31.7.07

30 de julho, à tarde, num café que não era um qualquer

Era algo em torno de quatro ou cinco da tarde.

Não conseguia me lembrar de perguntar a hora, de verificar a posição do sol e das sombras dos postes nas ruas largas ou de simplesmente carregar comigo um relógio. Sempre fui boa na arte da adivinhação.

Lá estava ele. Sim, ele.

Não era nada cavalheiro, não tinha o porte de príncipe nem aquele delicioso ar de luxúria e delicadeza, não, não... Era sim o café mais sujo da Boulevard! Cadeiras descascadas, chão imundo, cheiro de pão velho e papéis de parede descascados e manchados por causa da constante fumaça das máquinas que não eram bem reguladas há um certo tempo.

Pedi meu café com um certo nojo, devo confessar.

Eu, brasileira, portadora de uma carteira de motorista do terceiro mundo, achei aquele lugar o "ó". Devo ser fresca.

Sentei na mesinha de frente pra porta, a única que encontrei que não tinha meleca de nariz grudada no acento.

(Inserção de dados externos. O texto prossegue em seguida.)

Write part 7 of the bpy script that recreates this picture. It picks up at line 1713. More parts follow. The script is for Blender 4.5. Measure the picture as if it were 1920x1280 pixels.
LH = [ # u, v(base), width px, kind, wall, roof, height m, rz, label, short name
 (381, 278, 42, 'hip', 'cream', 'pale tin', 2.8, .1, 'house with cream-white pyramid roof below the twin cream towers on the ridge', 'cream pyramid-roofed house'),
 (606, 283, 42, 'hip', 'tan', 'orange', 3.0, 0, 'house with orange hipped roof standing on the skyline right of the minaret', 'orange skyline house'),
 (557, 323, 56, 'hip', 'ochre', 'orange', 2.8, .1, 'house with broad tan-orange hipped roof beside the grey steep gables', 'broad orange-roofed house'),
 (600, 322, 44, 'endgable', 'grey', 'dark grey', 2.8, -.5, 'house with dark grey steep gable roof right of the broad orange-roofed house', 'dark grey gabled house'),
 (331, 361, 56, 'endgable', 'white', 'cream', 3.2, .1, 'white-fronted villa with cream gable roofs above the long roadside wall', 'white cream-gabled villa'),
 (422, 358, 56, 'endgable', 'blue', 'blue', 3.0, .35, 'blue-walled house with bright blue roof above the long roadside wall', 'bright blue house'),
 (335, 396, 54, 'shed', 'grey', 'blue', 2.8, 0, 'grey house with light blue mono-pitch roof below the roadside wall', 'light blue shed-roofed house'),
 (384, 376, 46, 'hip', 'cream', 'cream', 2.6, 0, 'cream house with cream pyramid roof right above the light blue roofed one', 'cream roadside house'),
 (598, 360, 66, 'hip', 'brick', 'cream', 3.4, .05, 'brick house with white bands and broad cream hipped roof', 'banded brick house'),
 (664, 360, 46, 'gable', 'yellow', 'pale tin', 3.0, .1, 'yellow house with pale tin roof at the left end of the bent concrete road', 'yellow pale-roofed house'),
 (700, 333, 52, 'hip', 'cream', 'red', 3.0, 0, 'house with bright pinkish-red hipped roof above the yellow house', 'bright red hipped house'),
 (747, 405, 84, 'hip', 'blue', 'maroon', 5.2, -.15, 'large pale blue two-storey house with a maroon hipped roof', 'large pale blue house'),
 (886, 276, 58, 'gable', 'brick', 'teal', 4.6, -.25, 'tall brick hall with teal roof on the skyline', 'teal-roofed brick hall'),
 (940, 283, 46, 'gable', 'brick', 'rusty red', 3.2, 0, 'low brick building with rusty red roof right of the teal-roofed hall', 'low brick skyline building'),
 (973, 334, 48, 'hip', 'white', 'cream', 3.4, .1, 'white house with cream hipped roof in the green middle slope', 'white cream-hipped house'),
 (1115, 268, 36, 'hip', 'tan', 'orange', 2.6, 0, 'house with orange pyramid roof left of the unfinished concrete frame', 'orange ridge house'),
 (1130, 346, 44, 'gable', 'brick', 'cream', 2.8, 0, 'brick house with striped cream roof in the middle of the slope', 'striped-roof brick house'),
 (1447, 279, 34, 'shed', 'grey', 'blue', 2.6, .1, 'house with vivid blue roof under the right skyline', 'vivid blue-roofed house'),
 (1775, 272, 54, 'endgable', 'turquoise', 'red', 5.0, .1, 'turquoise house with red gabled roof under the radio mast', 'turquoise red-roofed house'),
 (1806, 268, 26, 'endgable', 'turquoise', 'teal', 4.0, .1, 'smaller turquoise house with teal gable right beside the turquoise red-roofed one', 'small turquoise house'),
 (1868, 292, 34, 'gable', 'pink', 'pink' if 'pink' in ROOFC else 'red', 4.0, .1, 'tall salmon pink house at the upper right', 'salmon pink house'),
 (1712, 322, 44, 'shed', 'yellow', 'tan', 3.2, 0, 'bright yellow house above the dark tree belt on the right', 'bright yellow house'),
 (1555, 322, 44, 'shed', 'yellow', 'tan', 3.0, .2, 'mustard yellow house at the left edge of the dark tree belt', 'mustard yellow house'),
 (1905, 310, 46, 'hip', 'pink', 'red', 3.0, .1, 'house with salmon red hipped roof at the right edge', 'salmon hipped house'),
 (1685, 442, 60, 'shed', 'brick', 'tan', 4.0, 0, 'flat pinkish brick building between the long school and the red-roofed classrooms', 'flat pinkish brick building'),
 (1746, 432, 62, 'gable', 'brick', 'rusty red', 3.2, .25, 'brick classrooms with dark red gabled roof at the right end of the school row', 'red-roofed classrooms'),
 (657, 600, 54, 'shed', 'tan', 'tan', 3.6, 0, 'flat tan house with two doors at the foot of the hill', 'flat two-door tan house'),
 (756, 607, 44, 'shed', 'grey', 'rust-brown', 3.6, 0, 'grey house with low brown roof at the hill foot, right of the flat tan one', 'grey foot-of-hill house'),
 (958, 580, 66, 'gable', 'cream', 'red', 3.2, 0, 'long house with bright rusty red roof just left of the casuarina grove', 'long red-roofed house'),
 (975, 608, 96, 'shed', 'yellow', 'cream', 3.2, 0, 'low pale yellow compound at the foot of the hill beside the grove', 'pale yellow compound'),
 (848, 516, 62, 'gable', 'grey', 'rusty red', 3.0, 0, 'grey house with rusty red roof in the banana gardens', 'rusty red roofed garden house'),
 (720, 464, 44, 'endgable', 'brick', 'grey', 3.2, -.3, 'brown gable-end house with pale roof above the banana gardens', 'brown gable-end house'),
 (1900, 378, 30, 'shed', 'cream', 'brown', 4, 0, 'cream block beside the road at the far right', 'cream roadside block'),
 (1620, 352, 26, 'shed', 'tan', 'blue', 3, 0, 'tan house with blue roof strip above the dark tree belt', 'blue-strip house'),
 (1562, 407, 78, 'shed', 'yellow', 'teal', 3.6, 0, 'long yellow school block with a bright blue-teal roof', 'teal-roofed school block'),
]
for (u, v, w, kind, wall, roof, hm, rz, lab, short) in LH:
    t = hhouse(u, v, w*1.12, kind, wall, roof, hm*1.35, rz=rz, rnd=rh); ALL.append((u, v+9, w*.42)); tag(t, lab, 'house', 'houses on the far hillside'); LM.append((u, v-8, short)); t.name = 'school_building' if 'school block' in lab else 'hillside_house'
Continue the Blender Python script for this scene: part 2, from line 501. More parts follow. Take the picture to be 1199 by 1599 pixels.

Ao meu lado no sofá furado, havia um senhor com seus cinquenta e poucos anos, um caderninho de desenho no colo e uma caneta tipo bic, mas de gringo, desenhando e rindo sozinho. Ah! Ele não tinha dentes na boca. No meio do meu café enquanto escrevia um cartão postal, uma de suas gargalhadas me deu um susto! Pulei da cadeira e olhei pra ele, ele me sorriu um sorriso de "desculpa" e eu não resisti aos olhinhos azuis e cansados daquele senhor - era um senhor porque parecia ter muito mais do que a idade que ele deve ter - e acabei sorrindo de volta pra ele.

Depois de alguns segundos ele verbalmente me pediu desculpas. Foi difícil entender, ele sem dentes, falando meio torto e gargalhando junto... Querendo me contar a história que ele estava escrevendo em seu caderno. Quando me deparei com os desenhos que ele fazia, fiquei chocada. A qualidade das ilustrações era de quebrar a cara dessa cidadã e não poderia deixa-lo de lado. Ouvi toda a sua história... Pouco me importava se ele era um veterano de guerra que enlouqueceu ou só um viciado em anfetamina e outras coisas mais. Queria ver o humano que era quase infantil atrás daqueles olhos sofridos. Talvez, eu pensei, ele tem filhos que o abandonaram em Hollywood. Talvez ele tenha perdido os filhos e a mulher em um terremoto... Talvez ele nunca achou ninguém que simplesmente o ouvisse. Todos esses "talvez" fariam sentido naquele rosto moído.

Quando dei meus últimos passos pra fora daquela Starbucks, olhei para trás e aquele senhor maluquinho estava com olhos cheios de água. Continuava me agradecendo por literalmente ter "emprestado meus ouvidos" - e o meu coração também- e me seguiu com um olhar paternal, até cruzar a avenida.